Prior to filing this Quarterly Report, the Company was unable to timely file its quarterly financial statements for the quarter ended September 30, 2017 with the SEC by November 14, 2017 and became in default under the terms of the DB Credit Agreement, as amended. On November 24, 2017, the Company entered into a Second Amendment, Consent and Limited Waiver (the “Second Amendment ”) to the DB Credit Agreement pursuant to which, among other things, the lenders under the DB Credit Agreement agreed, subject to the Company’s compliance with the requirements set forth in the Second Amendment , to waive until December 22, 2017, the potential Defaults and Events of Default arising under the DB Credit Agreement (a) from the failure to furnish to the Administrative Agent for the DB Credit Agreement (i) the financial statements, reports and other documents as required under Section 6.01(b) of the DB Credit Agreement with respect to the fiscal quarter of the Company ended September 30, 2017 and (ii) the related deliverables required under Sections 6.02(b), 6.02(c) and 6.02(e) of the DB Credit Agreement or (b) relating to certain other affirmative covenants that may have been abrogated by such failure to make such timely deliveries.  In accordance with the Second Amendment, this default has been cured by the Company’s filing of this Quarterly Report on Form 10-Q allowing for delivery of the related financial statements.

In connection with the Second Amendment , Deutsche Bank was granted additional pricing flex in the form of price protection upon syndication of the DB Credit Agreement (“Flex”) and ticking fees on the unfunded portion of the loan. The Second Amendment allows, among other things, for cash payments on account of the Flex and ticking fees to be paid from the proceeds of the First Delayed Draw Term Loan, which was previously fully funded in accordance with the terms of the DB Credit Agreement. After giving effect to the additional Flex provided in the Second Amendment , the Company estimates that it could be responsible for payments on account of Flex in an aggregate total amount of up to $12 million.

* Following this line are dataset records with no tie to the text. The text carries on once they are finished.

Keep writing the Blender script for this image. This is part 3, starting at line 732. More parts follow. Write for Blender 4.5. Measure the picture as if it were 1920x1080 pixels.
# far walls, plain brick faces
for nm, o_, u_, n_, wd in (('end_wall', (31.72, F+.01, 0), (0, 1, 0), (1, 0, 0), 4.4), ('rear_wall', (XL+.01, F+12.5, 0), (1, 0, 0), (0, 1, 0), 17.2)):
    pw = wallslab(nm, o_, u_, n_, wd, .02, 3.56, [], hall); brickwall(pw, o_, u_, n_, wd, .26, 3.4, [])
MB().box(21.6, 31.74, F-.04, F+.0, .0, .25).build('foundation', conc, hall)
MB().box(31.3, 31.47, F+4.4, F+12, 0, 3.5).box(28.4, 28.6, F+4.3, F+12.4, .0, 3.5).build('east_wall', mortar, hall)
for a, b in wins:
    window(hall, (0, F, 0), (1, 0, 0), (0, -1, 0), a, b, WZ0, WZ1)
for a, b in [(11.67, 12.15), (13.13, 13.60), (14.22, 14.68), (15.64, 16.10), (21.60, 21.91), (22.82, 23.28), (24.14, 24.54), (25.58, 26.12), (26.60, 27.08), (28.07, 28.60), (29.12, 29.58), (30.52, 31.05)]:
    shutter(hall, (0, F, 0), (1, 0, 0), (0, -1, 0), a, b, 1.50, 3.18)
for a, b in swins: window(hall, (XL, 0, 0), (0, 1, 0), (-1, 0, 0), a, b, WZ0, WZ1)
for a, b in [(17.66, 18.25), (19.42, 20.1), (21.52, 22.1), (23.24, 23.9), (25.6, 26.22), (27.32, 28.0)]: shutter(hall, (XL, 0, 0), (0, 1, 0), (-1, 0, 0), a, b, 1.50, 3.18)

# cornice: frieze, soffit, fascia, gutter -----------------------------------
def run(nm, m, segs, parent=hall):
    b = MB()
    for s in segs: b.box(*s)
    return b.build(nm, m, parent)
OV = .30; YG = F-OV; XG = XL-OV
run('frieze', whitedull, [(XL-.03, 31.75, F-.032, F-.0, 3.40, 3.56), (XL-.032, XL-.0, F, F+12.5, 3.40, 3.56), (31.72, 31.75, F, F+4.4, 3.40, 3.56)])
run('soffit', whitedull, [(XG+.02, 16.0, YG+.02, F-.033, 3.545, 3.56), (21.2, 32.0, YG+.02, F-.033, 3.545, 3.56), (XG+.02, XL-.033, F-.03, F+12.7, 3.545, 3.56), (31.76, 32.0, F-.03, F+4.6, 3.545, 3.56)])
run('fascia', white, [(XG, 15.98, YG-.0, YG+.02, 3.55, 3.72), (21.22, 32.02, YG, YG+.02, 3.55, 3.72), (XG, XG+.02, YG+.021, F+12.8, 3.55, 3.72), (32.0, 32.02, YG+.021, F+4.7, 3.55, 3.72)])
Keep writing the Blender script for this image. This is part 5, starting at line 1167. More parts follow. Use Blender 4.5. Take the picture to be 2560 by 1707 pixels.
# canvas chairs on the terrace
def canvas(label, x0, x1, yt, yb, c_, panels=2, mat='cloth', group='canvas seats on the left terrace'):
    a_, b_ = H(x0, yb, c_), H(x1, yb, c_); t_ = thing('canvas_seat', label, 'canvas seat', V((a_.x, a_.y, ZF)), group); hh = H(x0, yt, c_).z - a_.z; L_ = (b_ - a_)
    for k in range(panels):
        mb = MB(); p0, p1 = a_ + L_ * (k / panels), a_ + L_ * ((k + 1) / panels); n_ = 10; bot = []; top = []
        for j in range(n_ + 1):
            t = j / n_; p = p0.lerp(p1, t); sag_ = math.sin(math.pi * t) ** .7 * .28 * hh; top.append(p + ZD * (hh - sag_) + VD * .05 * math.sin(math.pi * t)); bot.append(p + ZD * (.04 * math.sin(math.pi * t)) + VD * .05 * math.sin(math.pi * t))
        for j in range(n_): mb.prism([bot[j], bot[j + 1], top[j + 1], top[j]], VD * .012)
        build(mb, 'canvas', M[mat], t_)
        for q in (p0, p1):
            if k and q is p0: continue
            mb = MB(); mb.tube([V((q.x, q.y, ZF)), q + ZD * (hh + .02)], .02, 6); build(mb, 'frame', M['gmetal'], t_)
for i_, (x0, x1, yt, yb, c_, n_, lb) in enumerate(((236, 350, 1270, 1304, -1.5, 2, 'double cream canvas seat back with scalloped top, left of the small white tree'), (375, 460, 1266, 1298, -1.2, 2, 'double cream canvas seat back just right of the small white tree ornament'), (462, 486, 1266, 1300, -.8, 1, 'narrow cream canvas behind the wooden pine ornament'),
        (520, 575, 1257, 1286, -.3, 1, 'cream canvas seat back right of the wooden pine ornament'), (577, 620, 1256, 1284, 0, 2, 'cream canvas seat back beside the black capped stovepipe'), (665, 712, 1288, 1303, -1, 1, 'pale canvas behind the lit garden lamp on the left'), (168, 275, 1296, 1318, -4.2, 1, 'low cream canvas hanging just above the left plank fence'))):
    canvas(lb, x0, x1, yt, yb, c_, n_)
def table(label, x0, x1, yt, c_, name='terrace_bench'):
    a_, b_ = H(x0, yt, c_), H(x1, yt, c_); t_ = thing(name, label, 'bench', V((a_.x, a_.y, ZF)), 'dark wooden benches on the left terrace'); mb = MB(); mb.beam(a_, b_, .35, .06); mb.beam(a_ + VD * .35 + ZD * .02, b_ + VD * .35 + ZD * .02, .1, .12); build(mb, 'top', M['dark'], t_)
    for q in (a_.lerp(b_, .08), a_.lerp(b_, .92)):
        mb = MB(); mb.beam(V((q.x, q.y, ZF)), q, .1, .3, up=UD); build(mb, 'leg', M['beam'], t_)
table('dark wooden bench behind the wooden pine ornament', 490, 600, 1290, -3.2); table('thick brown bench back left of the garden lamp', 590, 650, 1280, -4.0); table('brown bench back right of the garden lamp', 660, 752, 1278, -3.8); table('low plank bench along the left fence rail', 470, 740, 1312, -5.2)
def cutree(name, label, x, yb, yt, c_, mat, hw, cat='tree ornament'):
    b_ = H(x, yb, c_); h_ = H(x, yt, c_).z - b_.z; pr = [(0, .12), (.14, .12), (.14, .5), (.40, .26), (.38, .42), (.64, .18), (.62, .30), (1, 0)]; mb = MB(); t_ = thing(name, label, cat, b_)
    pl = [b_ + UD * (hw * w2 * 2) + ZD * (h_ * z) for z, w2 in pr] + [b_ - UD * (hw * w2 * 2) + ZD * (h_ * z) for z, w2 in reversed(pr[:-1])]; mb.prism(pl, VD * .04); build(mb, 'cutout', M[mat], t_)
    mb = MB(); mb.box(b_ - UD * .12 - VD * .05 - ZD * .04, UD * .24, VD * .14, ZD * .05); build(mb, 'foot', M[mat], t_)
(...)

Waiver of Default under Base Indenture

On December 13, 2017, certain of the Company’s subsidiaries received a waiver (the “Waiver”) of default through January 28, 2018 (the “Waiver”) pursuant to Section 9.7 of the Base Indenture dated as of November 29, 2012 (as supplemented or amended from time to time, the “Base Indenture”), among Icon DE Intermediate Holdings LLC, a Delaware limited liability company (“Brand Holdings I”), Icon Brand Holdings LLC, a Delaware limited liability company (“Brand Holdings II”), Icon DE Holdings LLC, a Delaware limited liability company (“IP Holder I”), Icon NY Holdings LLC, a Delaware limited liability company (“IP Holder II” and, together with Brand Holdings I, Brand Holdings II and IP Holder I, the “Co-Issuers”), and Citibank, N.A., as trustee (in such capacity, the “Trustee”) and securities intermediary. The waiver was limited solely to the Default arising from the Company’s previously disclosed failure to timely provide financial statements for the fiscal quarter ended September 30, 2017 pursuant to Section 4.1(h)(i) of the Base Indenture, notice of which was provided on November 16, 2017.  The Waiver provided the Company with additional time to deliver the financial statements and aligned the cure period for such Default with the cure period granted to the Company in accordance with the Management Agreement governing the Company’s Senior Secured Notes.  In accordance with the Waiver, this default has been cured by the Company’s filing of this Quarterly Report allowing for delivery of the related financial statements.

Notice of Delisting or Failure to Satisfy a Continued Listing Rule or Standard

On November 14, 2017, the Company received a notification letter from NASDAQ Listing Qualifications stating that because the Company has not yet filed its Form 10-Q for the quarter ended September 30, 2017, the Company is no longer in compliance with NASDAQ Listing Rule 5250(c)(1), which requires timely filing of periodic reports with the Securities and Exchange Commission.  

Under the NASDAQ Listing Rules, the Company has 60 calendar days from the date of the notification letter (or until January 16, 2018) to submit a plan to NASDAQ setting forth how it plans to regain compliance with NASDAQ’s continued listing requirements. If the Company is unable to file its Form 10-Q by January 16, 2018, then the Company intends to submit a compliance plan on or prior to that date. Given the filing date of this Form 10-Q, submission of a compliance plan will not be necessary.

Amended and Restated 2016 Omnibus Incentive Plan

On October 31, 2017, the 2016 Plan was amended at the 2017 Annual Meeting of Stockholders to increase the number of shares available under the plan by 1.9 million shares.